The states said the Biden rule seeks to transform NEPA from a procedural standard into a “substantive set of requirements” that are meant to achieve vague policy goals. The state attorneys general pointed to the elevation of environmental justice and climate change considerations, as well as the fast-tracking of “favored projects” as some examples that raised concerns.

The lawsuit also singles out CEQ’s guidance to give added weight to “Indigenous knowledge” as another form of expertise for agencies to consider. CEQ did not give a reason for why it was placing Indigenous knowledge on equal footing with modeling or scientific expertise, they wrote.

Bird cited a handful of projects that could be affected by the new rule, including the replacement of an aging viaduct, the reconstruction of a highway and the replacement of a bridge over the Mississippi River.

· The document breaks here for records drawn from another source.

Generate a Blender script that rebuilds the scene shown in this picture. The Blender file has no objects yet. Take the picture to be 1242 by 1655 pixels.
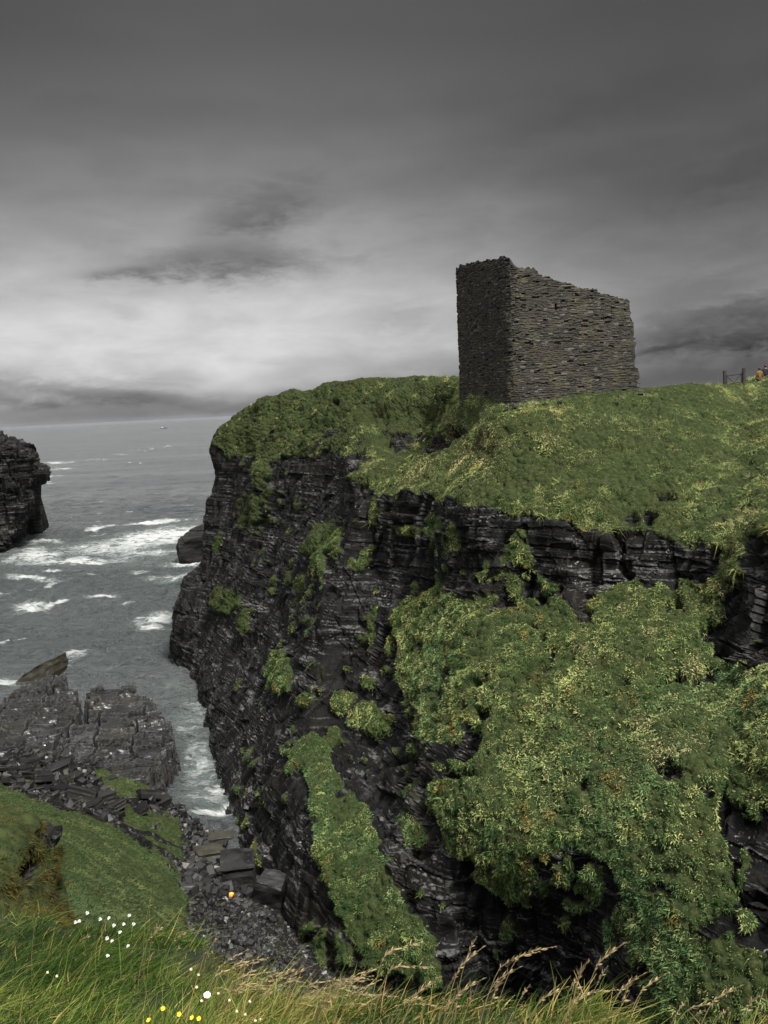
import bpy, bmesh, math, random
import numpy as np
from mathutils import Matrix, Vector
R = math.radians
random.seed(7)
rng = np.random.default_rng(7)
scene = bpy.context.scene
COL = scene.collection

# ------------------------------------------------------------------ camera
F, W0, H0 = 1450.0, 1242.0, 1655.0
CAM = np.array((0.0, 0.0, 28.0))
PITCH, ROLL = R(6.6), R(2.8)
fwd = np.array((0, math.cos(PITCH), -math.sin(PITCH)))
up0 = np.array((0, math.sin(PITCH), math.cos(PITCH)))
xax = np.array((1.0, 0, 0))
RX = math.cos(ROLL) * xax - math.sin(ROLL) * up0
UX = math.sin(ROLL) * xax + math.cos(ROLL) * up0
cam_d = bpy.data.cameras.new('camera')
cam = bpy.data.objects.new('camera', cam_d)
COL.objects.link(cam)
cam.matrix_world = Matrix(((RX[0], UX[0], -fwd[0], CAM[0]), (RX[1], UX[1], -fwd[1], CAM[1]),
                           (RX[2], UX[2], -fwd[2], CAM[2]), (0, 0, 0, 1)))
cam_d.sensor_fit = 'HORIZONTAL'
cam_d.sensor_width = 36.0
cam_d.lens = F / W0 * 36.0
cam_d.clip_start = 0.05
cam_d.clip_end = 100000.0
scene.camera = cam

# ------------------------------------------------------------------ exposure, world, sun
scene.view_settings.view_transform = 'Standard'
scene.view_settings.look = 'None'
scene.view_settings.exposure = 2.6
scene.view_settings.gamma = 1.0
SUN_AZ, SUN_EL = R(142), R(56)      # azimuth from +Y towards +X, the way the light comes from
SKY_BACK = 0.16                     # brightness of the overcast behind the camera
SKY_TOP = 0.42
sund = bpy.data.lights.new('sun', 'SUN')
sund.energy = 1.5
sund.angle = R(10)
sund.color = (1.0, 0.955, 0.88)
sun = bpy.data.objects.new('sun', sund)
COL.objects.link(sun)
sdir = Vector((math.sin(SUN_AZ) * math.cos(SUN_EL), math.cos(SUN_AZ) * math.cos(SUN_EL), math.sin(SUN_EL)))
sun.rotation_euler = sdir.to_track_quat('Z', 'Y').to_euler()
sun.location = (0, -20, 80)


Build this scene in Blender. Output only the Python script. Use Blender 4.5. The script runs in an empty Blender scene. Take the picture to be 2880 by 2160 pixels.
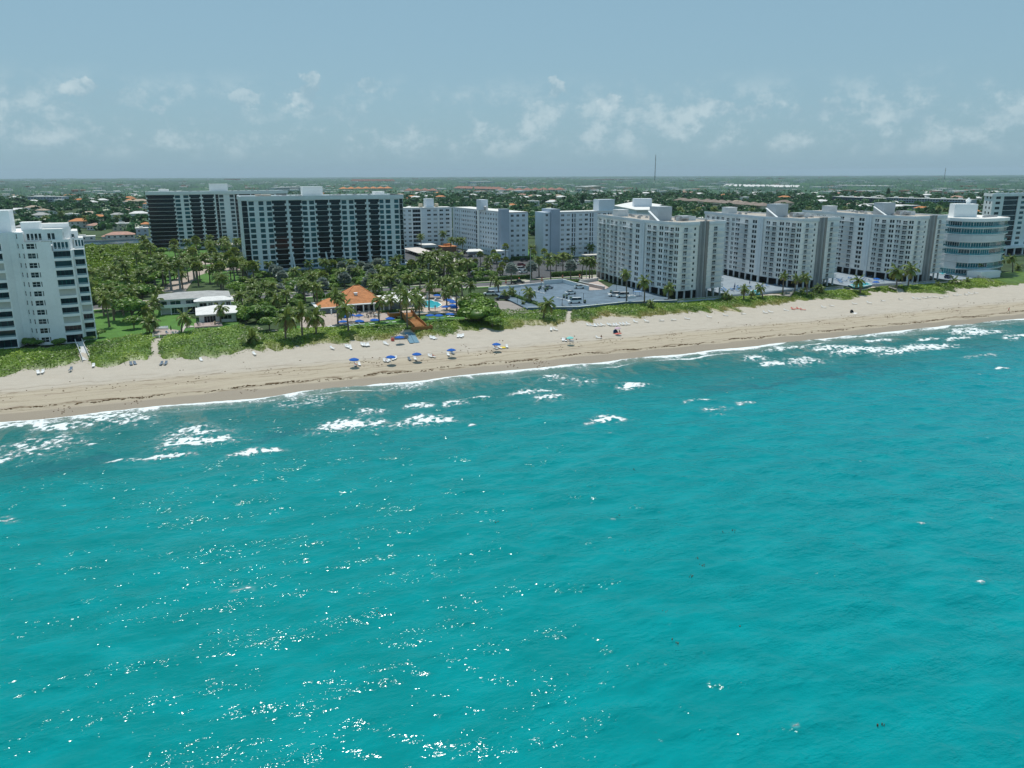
import bpy, math, random
import numpy as np
from mathutils import Vector, Matrix

random.seed(7)
rng = np.random.default_rng(7)
D = bpy.data
scene = bpy.context.scene
COL = scene.collection
R = math.radians

# ------------------------------------------------------------------ camera
CAM_H, FOC, PITCH, ROLL, YAW = 50.0, 2180.0, math.atan(586 / 2180), R(0.2), R(22)
cam_d = D.cameras.new('camera')
cam_d.sensor_width = 36
cam_d.lens = 36 * FOC / 2880
cam_d.clip_start = 1.0
cam_d.clip_end = 80000
cam = D.objects.new('camera', cam_d)
COL.objects.link(cam)
cam.matrix_world = (Matrix.Translation((0, 0, CAM_H)) @ Matrix.Rotation(-YAW, 4, 'Z')
                    @ Matrix.Rotation(R(90) - PITCH, 4, 'X') @ Matrix.Rotation(-ROLL, 4, 'Z'))
scene.camera = cam

# ------------------------------------------------------------------ light
SUN_VEC = Vector((0.04, 0.385, 1.0)).normalized()
elev = math.asin(SUN_VEC.z)
azim = math.atan2(SUN_VEC.x, SUN_VEC.y)
world = D.worlds.new('World')
scene.world = world
world.use_nodes = True
wt = world.node_tree
wt.nodes.clear()
SKY_STRENGTH = 0.108
SKY_TINT = (0.72, 0.86, 0.90, 1)
sun_d = D.lights.new('sun', 'SUN')
sun_d.energy = 3.0
sun_d.angle = R(0.5)
sun_d.color = (1.0, 0.955, 0.89)
sun = D.objects.new('sun', sun_d)
COL.objects.link(sun)
sun.rotation_euler = SUN_VEC.to_track_quat('Z', 'Y').to_euler()
HAZE_D = 0.000042
vs = scene.view_settings
vs.view_transform = 'Standard'
vs.look = 'None'
vs.exposure = 0.28
vs.gamma = 1.0
vs.use_curve_mapping = False


# ------------------------------------------------------------------ node helper
class NT:
    """tiny helper to write node trees as expressions"""
    def __init__(s, tree):
        s.t = tree

    def n(s, typ, **kw):
        nd = s.t.nodes.new(typ)
        for k, v in kw.items():
            setattr(nd, k, v)
        return nd

    def put(s, sock, v):
        if v is None:
            return
        if isinstance(v, (int, float)):
            sock.default_value = v
        elif isinstance(v, (tuple, list)):
            if len(v) == 3 and sock.type == 'RGBA':
                v = (*v, 1)
            sock.default_value = v
        else:
            s.t.links.new(v, sock)

    def m(s, op, a, b=None, c=None, clamp=False):
        nd = s.n('ShaderNodeMath', operation=op)
        nd.use_clamp = clamp
        s.put(nd.inputs[0], a)
        s.put(nd.inputs[1], b)
        s.put(nd.inputs[2], c)
        return nd.outputs[0]

    def mix(s, f, a, b, typ='MIX'):
        nd = s.n('ShaderNodeMix', data_type='RGBA', blend_type=typ)
        nd.clamp_factor = True
        s.put(nd.inputs[0], f)
        s.put(nd.inputs[6], a)
        s.put(nd.inputs[7], b)
        return nd.outputs[2]

    def ss(s, x, a, b, lo=0.0, hi=1.0):
        nd = s.n('ShaderNodeMapRange', interpolation_type='SMOOTHSTEP')
        s.put(nd.inputs[0], x)
        s.put(nd.inputs[1], a)
        s.put(nd.inputs[2], b)
        s.put(nd.inputs[3], lo)
        s.put(nd.inputs[4], hi)
        return nd.outputs[0]

    def noise(s, vec, scale=1.0, detail=4, rough=0.55, lac=2.0, dist=0.0, col=False):
        nd = s.n('ShaderNodeTexNoise')
        s.put(nd.inputs['Vector'], vec)
        nd.inputs['Scale'].default_value = scale
        nd.inputs['Detail'].default_value = detail
        nd.inputs['Roughness'].default_value = rough
        nd.inputs['Lacunarity'].default_value = lac
        nd.inputs['Distortion'].default_value = dist
        return nd.outputs[1 if col else 0]

    def map(s, vec, loc=(0, 0, 0), rot=(0, 0, 0), sc=(1, 1, 1)):
        nd = s.n('ShaderNodeMapping')
        s.put(nd.inputs[0], vec)
        nd.inputs[1].default_value = loc
        nd.inputs[2].default_value = rot
        nd.inputs[3].default_value = sc
        return nd.outputs[0]

    def coord(s, which='Object'):
        return s.n('ShaderNodeTexCoord').outputs[which]

    def pos(s):
        return s.n('ShaderNodeNewGeometry').outputs['Position']

    def xyz(s, vec):
        nd = s.n('ShaderNodeSeparateXYZ')
        s.put(nd.inputs[0], vec)
        return nd.outputs

    def attr(s, name):
        return s.n('ShaderNodeAttribute', attribute_name=name).outputs['Fac']

    def ramp(s, f, stops):
        nd = s.n('ShaderNodeValToRGB')
        s.put(nd.inputs[0], f)
        cr = nd.color_ramp
        while len(cr.elements) < len(stops):
            cr.elements.new(0.5)
        for e, (p, c) in zip(cr.elements, stops):
            e.position = p
            e.color = (*c, 1)
        return nd.outputs[0]

    def bump(s, h, strength=0.3, dist=0.1, normal=None):
        nd = s.n('ShaderNodeBump')
        nd.inputs['Strength'].default_value = strength
        nd.inputs['Distance'].default_value = dist
        s.put(nd.inputs['Height'], h)
        s.put(nd.inputs['Normal'], normal)
        return nd.outputs[0]


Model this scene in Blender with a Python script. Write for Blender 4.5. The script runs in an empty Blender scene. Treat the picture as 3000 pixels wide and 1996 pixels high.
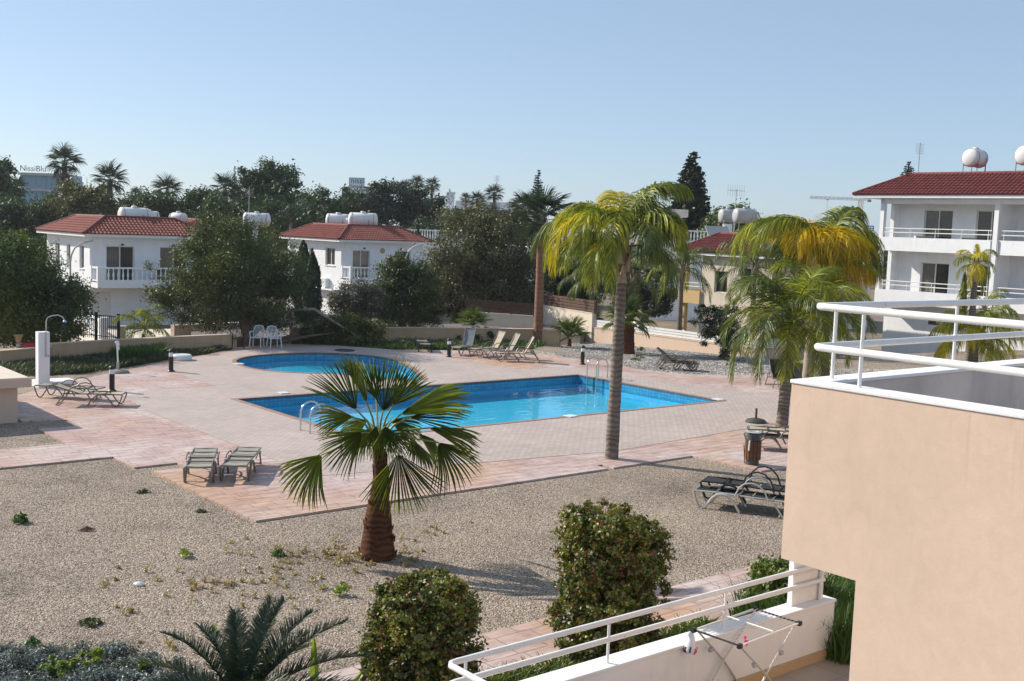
import bpy, bmesh, math, random
import numpy as np
from mathutils import Vector, Matrix

# ------------------------------------------------------------------ camera, sky, sun, exposure
sc = bpy.context.scene
EYE = 5.4
FOC = 3322.0                       # focal length in photo pixels (photo is 3000 px wide)
PITCH, ROLL = math.radians(5.608), math.radians(2.14)
c_f = Vector((0, math.cos(PITCH), -math.sin(PITCH)))
_r0, _u0 = Vector((1, 0, 0)), Vector((0, math.sin(PITCH), math.cos(PITCH)))
c_r = _r0 * math.cos(ROLL) + _u0 * math.sin(ROLL)
c_u = _u0 * math.cos(ROLL) - _r0 * math.sin(ROLL)
cam = bpy.data.cameras.new("camera")
cam.sensor_fit = 'HORIZONTAL'
cam.sensor_width = 36.0
cam.lens = 36.0 * FOC / 3000.0
cam.clip_start, cam.clip_end = 0.1, 6000.0
cam_o = bpy.data.objects.new("camera", cam)
sc.collection.objects.link(cam_o)
m3 = Matrix((c_r, c_u, -c_f)).transposed()
cam_o.matrix_world = Matrix.Translation((0, 0, EYE)) @ m3.to_4x4()
sc.camera = cam_o

SUN_EL = math.radians(33.0)
SUN_H = Vector((-0.92, 0.39)).normalized()          # horizontal direction towards the sun
SUN_DIR = Vector((SUN_H.x * math.cos(SUN_EL), SUN_H.y * math.cos(SUN_EL), math.sin(SUN_EL)))
world = bpy.data.worlds.new("World")
sc.world = world
world.use_nodes = True
wn = world.node_tree
wn.nodes.clear()
w_out = wn.nodes.new('ShaderNodeOutputWorld')
w_bg = wn.nodes.new('ShaderNodeBackground')
w_sky = wn.nodes.new('ShaderNodeTexSky')
w_sky.sky_type = 'NISHITA'
w_sky.sun_disc = False
w_sky.sun_elevation = SUN_EL
w_sky.sun_rotation = math.atan2(SUN_H.x, SUN_H.y)
w_sky.altitude = 0.0
w_sky.air_density = 0.75
w_sky.dust_density = 0.6
w_sky.ozone_density = 3.0
w_bg.inputs['Strength'].default_value = 0.128
w_tint = wn.nodes.new('ShaderNodeMix')           # cool, milky sea air
w_tint.data_type = 'RGBA'; w_tint.blend_type = 'MIX'
w_tint.inputs[0].default_value = 0.5
w_tint.inputs[7].default_value = (3.05, 3.9, 4.8, 1)
wn.links.new(w_sky.outputs[0], w_tint.inputs[6])
wn.links.new(w_tint.outputs[2], w_bg.inputs['Color'])
wn.links.new(w_bg.outputs[0], w_out.inputs['Surface'])

sun = bpy.data.lights.new("sun", 'SUN')
sun.energy = 5.0
sun.angle = math.radians(0.5)
sun.color = (1.0, 0.93, 0.82)
sun_o = bpy.data.objects.new("sun", sun)
sc.collection.objects.link(sun_o)
sun_o.rotation_euler = SUN_DIR.to_track_quat('Z', 'Y').to_euler()
sun_o.location = (-40, 20, 40)

sc.render.engine = 'CYCLES'
sc.view_settings.view_transform = 'Standard'
sc.view_settings.look = 'None'
sc.view_settings.gamma = 1.0
sc.view_settings.use_curve_mapping = False
sc.view_settings.exposure = 0.28
sc.cycles.use_denoising = True
sc.cycles.max_bounces = 8
sc.cycles.diffuse_bounces = 3
sc.cycles.glossy_bounces = 3
sc.cycles.transmission_bounces = 4
sc.cycles.transparent_max_bounces = 8
sc.cycles.caustics_reflective = False
sc.cycles.caustics_refractive = False

# ------------------------------------------------------------------ site geometry helpers
ANG = math.radians(39.55)            # the whole estate is laid out on one grid, turned by this angle
UX, UY = math.cos(ANG), math.sin(ANG)
Z3 = Vector((0, 0, 1))

def W(u, v, z=0.0):                  # estate grid -> world
    return Vector((u * UX - v * UY, u * UY + v * UX, z))

def P(px, py, Y):                    # the point seen at photo pixel (px, py) at distance Y
    d = c_f + c_r * ((px - 1500) / FOC) - c_u * ((py - 998) / FOC)
    return Vector((0, 0, EYE)) + d * (Y / d.y)

def G(px, py, z=0.0):                # the point of the level z seen at photo pixel (px, py)
    d = c_f + c_r * ((px - 1500) / FOC) - c_u * ((py - 998) / FOC)
    return Vector((0, 0, EYE)) + d * ((z - EYE) / d.z)

COL = sc.collection
RND = random.Random(7)

def set_props(o, label=None, cat=None, group=None, kind=None):
    if label: o['label'] = label
    if cat: o['category'] = cat
    if group: o['group'] = group
    if kind: o['kind'] = kind
    return o

def thing(name, label, cat, loc=(0, 0, 0), rz=0.0, group=None):
    o = bpy.data.objects.new(name, None)
    COL.objects.link(o)
    o.empty_display_size = 0.2
    o.location = loc
    o.rotation_euler = (0, 0, rz)
    return set_props(o, label, cat, group)

def obj(name, mesh, parent=None, loc=None, rot=None, scale=None):
    o = bpy.data.objects.new(name, mesh)
    COL.objects.link(o)
    if parent is not None: o.parent = parent
    if loc is not None: o.location = loc
    if rot is not None: o.rotation_euler = rot
    if scale is not None: o.scale = scale if hasattr(scale, '__len__') else (scale,) * 3
    return o

def kids(o):
    return [c for c in o.children]

def dup(o, loc=None, rz=None, label=None, parent=None):
    c = o.copy()
    COL.objects.link(c)
    if parent is not None: c.parent = parent
    if loc is not None: c.location = loc
    if rz is not None: c.rotation_euler = (0, 0, rz)
    if label: c['label'] = label
    for k in list(o.children):
        dup(k, parent=c)
    return c

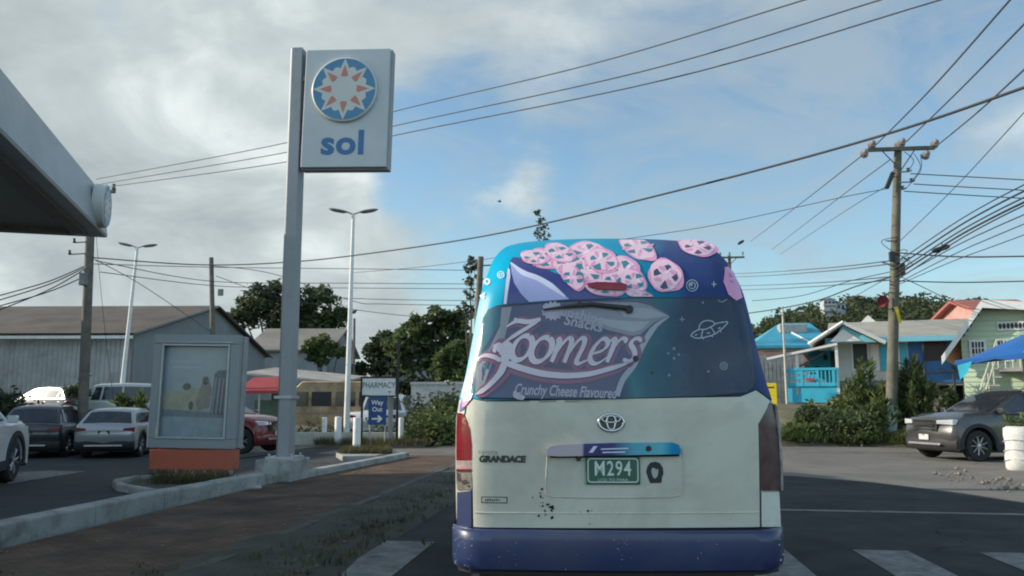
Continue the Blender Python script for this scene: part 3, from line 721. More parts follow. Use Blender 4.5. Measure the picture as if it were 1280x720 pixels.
b.tube([(x+.004, SY(x, z)-.012, z) for x, z in [vp(*p) for p in [(967, 505), (972, 540), (974.5, 575), (975.5, 612)]]], .010, 6); b.build('lamp_rim', mat('scuffed_rim', (.3, .29, .27), .6, 0, .4, 18, dirt=(.04, .03, .03), dscale=9, damt=1), tr_, smooth=60)
# ---- bumper
b = MB(); rows = []
bp_ = [(-.01, .700), (.035, .697), (.054, .685), (.06, .64), (.058, .54), (.048, .49), (.01, .472)]
for e, z in bp_:
    row = []
    for j in range(33):
        t = -1+2*j/32; x = .945*math.sin(t*math.pi/2)*1.0 if False else .945*t
        u = abs(t); fwd = .16*(max(0, u-.86)/.14)**2
        row.append((x*(1-.03*max(0, .55-z)/.1*.5), .05*(x/.93)**2+fwd-e-.01, z))
    row = [(row[0][0]-.004, .9, z)]+row+[(row[-1][0]+.004, .9, z)]
    rows.append(row)
b.grid(rows); bumper = b.build('bumper', VBLUE, van, smooth=50)
b = MB(); q = random.Random(8)
for i in range(70):
    x = q.choice([-.93, -.91, -.86, .9, .93, .0, -.3, .45, -.6])+q.gauss(0, .03); z = q.uniform(.48, .665)
    if abs(x) > .93: x = math.copysign(.925, x)
    y = .05*(x/.93)**2+.16*(max(0, abs(x)/.945-.86)/.14)**2-.0715
    r_ = q.uniform(.002, .006) if abs(x) > .8 else q.uniform(.001, .003)
    b.add([(x-r_, y, z), (x, y, z-r_*.6), (x+r_*1.2, y-.0, z+r_*.3), (x-r_*.1, y, z+r_*q.uniform(.6, 2.4))], [(0, 1, 2, 3)])
b.build('chip_specks', mat('chip_white', (.5, .5, .5), .8), bumper, fix=False)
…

“Iowans are paying the price for Biden’s radical green scheme, again,” said Bird in a press release announcing the lawsuit. “His latest mandate punishes developers for using traditional energy sources and raises bills for families at a time when they could really use the money.

“Whether Iowans can build a bridge or a home should be based on environmental science, not politics or social justice,” she added.

Other states involved in the lawsuit are Alaska, Arkansas, Florida, Georgia, Idaho, Kansas, Kentucky, Louisiana, Missouri, Montana, Nebraska, South Carolina, South Dakota, Tennessee, Texas, Utah, West Virginia and Wyoming.